### GIVEN DATA
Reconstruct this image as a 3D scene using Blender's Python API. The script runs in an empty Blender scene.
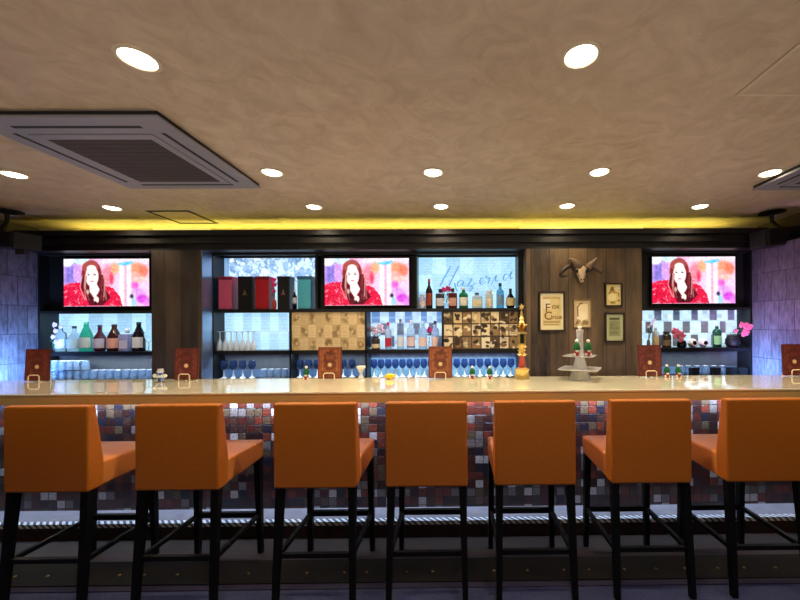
import bpy, bmesh, math, random
import numpy as np
from mathutils import Matrix, Vector, Euler

random.seed(7)
RNG = np.random.default_rng(11)
C = bpy.context.scene.collection
PI = math.pi

# ------------------------------------------------------------------ camera
F = 360.0                      # focal length in pixels of the 800 px frame
CAMLOC = Vector((0, 0, 1.5))
YAW, ROLL = math.radians(-0.5), math.radians(-0.34)
PX, PY = 458.0, 324.0          # where the optical axis meets the picture
ROT = Matrix.Rotation(YAW, 3, 'Z') @ Matrix.Rotation(PI / 2, 3, 'X') @ Matrix.Rotation(ROLL, 3, 'Z')
cd = bpy.data.cameras.new('camera')
cam = bpy.data.objects.new('camera', cd)
C.objects.link(cam)
cam.location = CAMLOC
cam.rotation_euler = ROT.to_euler()
cd.sensor_width = 36
cd.lens = 36 * F / 800
cd.shift_x = (400 - PX) / 800
cd.shift_y = (PY - 300) / 800
cd.clip_start = 0.02
bpy.context.scene.camera = cam


def at(px, py, Y):
    """the point at depth Y seen at a measured place of the photograph"""
    d = ROT @ Vector(((px - PX) / F, -(py - PY) / F, -1))
    return CAMLOC + d * (Y / d.y)


def X(px, Y, py=324):
    return at(px, py, Y).x


def Z(px, py, Y):
    return at(px, py, Y).z


# ------------------------------------------------------------------ materials
def lin(c):
    return tuple((x / 12.92 if x <= 0.04045 else ((x + 0.055) / 1.055) ** 2.4) for x in [v / 255 for v in c])


MATS = {}


def mat(name, col, rough=0.5, metal=0.0, emit=None, es=1.0, trans=0.0, ior=1.45, coat=0.0, noise=None, bump=0.0, bscale=60, alpha=1.0, sheen=0.0, spec=0.5):
    m = bpy.data.materials.new(name)
    m.use_nodes = True
    nt = m.node_tree
    b = nt.nodes['Principled BSDF']
    c = lin(col)
    b.inputs['Base Color'].default_value = (*c, 1)
    b.inputs['Roughness'].default_value = rough
    b.inputs['Metallic'].default_value = metal
    b.inputs['IOR'].default_value = ior
    b.inputs['Transmission Weight'].default_value = trans
    b.inputs['Coat Weight'].default_value = coat
    b.inputs['Alpha'].default_value = alpha
    b.inputs['Sheen Weight'].default_value = sheen
    b.inputs['Specular IOR Level'].default_value = spec
    if emit is not None:
        b.inputs['Emission Color'].default_value = (*lin(emit), 1)
        b.inputs['Emission Strength'].default_value = es
    tc = nt.nodes.new('ShaderNodeTexCoord')
    nz = nt.nodes.new('ShaderNodeTexNoise')
    nz.inputs['Scale'].default_value = bscale
    nz.inputs['Detail'].default_value = 4
    nt.links.new(tc.outputs['Object'], nz.inputs['Vector'])
    if noise:
        mx = nt.nodes.new('ShaderNodeMix')
        mx.data_type = 'RGBA'
        mx.inputs['A'].default_value = (*[v * (1 - noise) for v in c], 1)
        mx.inputs['B'].default_value = (*[min(1, v * (1 + noise)) for v in c], 1)
        nt.links.new(nz.outputs['Fac'], mx.inputs['Factor'])
        nt.links.new(mx.outputs['Result'], b.inputs['Base Color'])
    if bump:
        bp = nt.nodes.new('ShaderNodeBump')
        bp.inputs['Strength'].default_value = bump
        bp.inputs['Distance'].default_value = 0.01
        nt.links.new(nz.outputs['Fac'], bp.inputs['Height'])
        nt.links.new(bp.outputs['Normal'], b.inputs['Normal'])
    MATS[name] = m
    return m


def picmat(name, strength=None, rough=0.6, base=0.0):
    """colours come from the mesh's own colour attribute; emissive when strength is given"""
    m = bpy.data.materials.new(name)
    m.use_nodes = True
    nt = m.node_tree
    b = nt.nodes['Principled BSDF']
    a = nt.nodes.new('ShaderNodeVertexColor')
    a.layer_name = 'Col'
    b.inputs['Roughness'].default_value = rough
    if strength is None:
        nt.links.new(a.outputs['Color'], b.inputs['Base Color'])
    else:
        b.inputs['Base Color'].default_value = (base, base, base, 1)
        nt.links.new(a.outputs['Color'], b.inputs['Emission Color'])
        b.inputs['Emission Strength'].default_value = strength
    return m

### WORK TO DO
Restate exactly, please, only the lines between the start of the data and the line containing "bpy.context.scene.camera = cam", both ends included, skipping the pictures.

### RESULT
Reconstruct this image as a 3D scene using Blender's Python API. The script runs in an empty Blender scene.
import bpy, bmesh, math, random
import numpy as np
from mathutils import Matrix, Vector, Euler

random.seed(7)
RNG = np.random.default_rng(11)
C = bpy.context.scene.collection
PI = math.pi

# ------------------------------------------------------------------ camera
F = 360.0                      # focal length in pixels of the 800 px frame
CAMLOC = Vector((0, 0, 1.5))
YAW, ROLL = math.radians(-0.5), math.radians(-0.34)
PX, PY = 458.0, 324.0          # where the optical axis meets the picture
ROT = Matrix.Rotation(YAW, 3, 'Z') @ Matrix.Rotation(PI / 2, 3, 'X') @ Matrix.Rotation(ROLL, 3, 'Z')
cd = bpy.data.cameras.new('camera')
cam = bpy.data.objects.new('camera', cd)
C.objects.link(cam)
cam.location = CAMLOC
cam.rotation_euler = ROT.to_euler()
cd.sensor_width = 36
cd.lens = 36 * F / 800
cd.shift_x = (400 - PX) / 800
cd.shift_y = (PY - 300) / 800
cd.clip_start = 0.02
bpy.context.scene.camera = cam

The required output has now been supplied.